• Problem details
Quote each line of the material verbatim, without the pictures.

=== Recorded data ===

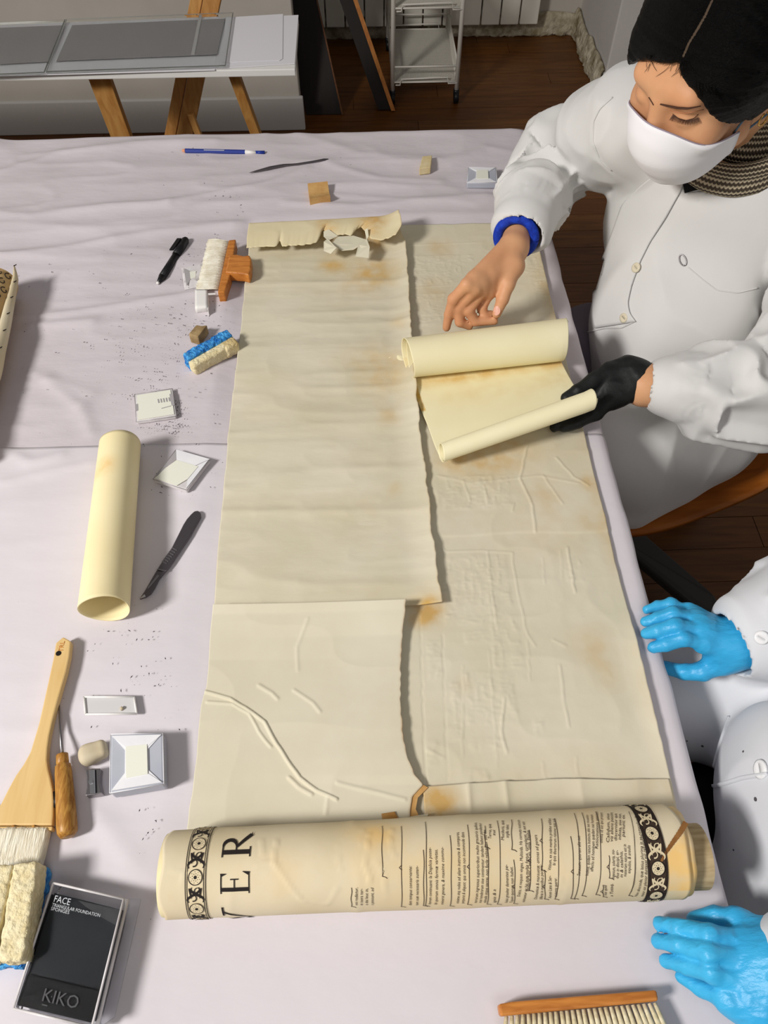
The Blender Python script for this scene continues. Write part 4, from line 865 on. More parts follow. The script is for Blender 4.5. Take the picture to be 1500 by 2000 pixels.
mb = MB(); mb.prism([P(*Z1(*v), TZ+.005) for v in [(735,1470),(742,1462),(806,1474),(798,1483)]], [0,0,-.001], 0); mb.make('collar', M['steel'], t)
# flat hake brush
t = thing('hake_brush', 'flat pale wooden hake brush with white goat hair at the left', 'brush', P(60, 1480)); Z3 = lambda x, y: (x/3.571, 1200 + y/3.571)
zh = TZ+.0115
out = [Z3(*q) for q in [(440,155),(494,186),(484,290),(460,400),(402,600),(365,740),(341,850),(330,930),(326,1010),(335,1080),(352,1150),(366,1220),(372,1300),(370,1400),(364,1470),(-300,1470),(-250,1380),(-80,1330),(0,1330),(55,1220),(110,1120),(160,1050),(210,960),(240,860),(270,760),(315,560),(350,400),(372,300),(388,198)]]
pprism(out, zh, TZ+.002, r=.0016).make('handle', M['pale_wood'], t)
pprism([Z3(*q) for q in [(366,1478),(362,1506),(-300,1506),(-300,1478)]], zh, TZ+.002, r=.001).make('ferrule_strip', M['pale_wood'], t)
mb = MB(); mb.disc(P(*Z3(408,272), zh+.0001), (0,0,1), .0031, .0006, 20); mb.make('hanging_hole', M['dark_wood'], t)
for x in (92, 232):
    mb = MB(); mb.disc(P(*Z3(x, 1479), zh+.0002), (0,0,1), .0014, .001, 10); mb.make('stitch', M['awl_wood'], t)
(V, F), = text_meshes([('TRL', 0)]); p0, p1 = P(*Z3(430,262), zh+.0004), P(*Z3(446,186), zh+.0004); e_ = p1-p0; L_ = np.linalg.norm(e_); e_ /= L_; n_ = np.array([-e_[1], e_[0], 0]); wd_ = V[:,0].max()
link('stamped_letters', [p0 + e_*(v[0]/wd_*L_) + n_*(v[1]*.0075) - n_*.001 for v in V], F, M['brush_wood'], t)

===

• Task response
The Blender Python script for this scene continues. Write part 4, from line 865 on. More parts follow. The script is for Blender 4.5. Take the picture to be 1500 by 2000 pixels.
mb = MB(); mb.prism([P(*Z1(*v), TZ+.005) for v in [(735,1470),(742,1462),(806,1474),(798,1483)]], [0,0,-.001], 0); mb.make('collar', M['steel'], t)
# flat hake brush
t = thing('hake_brush', 'flat pale wooden hake brush with white goat hair at the left', 'brush', P(60, 1480)); Z3 = lambda x, y: (x/3.571, 1200 + y/3.571)
zh = TZ+.0115
out = [Z3(*q) for q in [(440,155),(494,186),(484,290),(460,400),(402,600),(365,740),(341,850),(330,930),(326,1010),(335,1080),(352,1150),(366,1220),(372,1300),(370,1400),(364,1470),(-300,1470),(-250,1380),(-80,1330),(0,1330),(55,1220),(110,1120),(160,1050),(210,960),(240,860),(270,760),(315,560),(350,400),(372,300),(388,198)]]
pprism(out, zh, TZ+.002, r=.0016).make('handle', M['pale_wood'], t)
pprism([Z3(*q) for q in [(366,1478),(362,1506),(-300,1506),(-300,1478)]], zh, TZ+.002, r=.001).make('ferrule_strip', M['pale_wood'], t)
mb = MB(); mb.disc(P(*Z3(408,272), zh+.0001), (0,0,1), .0031, .0006, 20); mb.make('hanging_hole', M['dark_wood'], t)
for x in (92, 232):
    mb = MB(); mb.disc(P(*Z3(x, 1479), zh+.0002), (0,0,1), .0014, .001, 10); mb.make('stitch', M['awl_wood'], t)
(V, F), = text_meshes([('TRL', 0)]); p0, p1 = P(*Z3(430,262), zh+.0004), P(*Z3(446,186), zh+.0004); e_ = p1-p0; L_ = np.linalg.norm(e_); e_ /= L_; n_ = np.array([-e_[1], e_[0], 0]); wd_ = V[:,0].max()
link('stamped_letters', [p0 + e_*(v[0]/wd_*L_) + n_*(v[1]*.0075) - n_*.001 for v in V], F, M['brush_wood'], t)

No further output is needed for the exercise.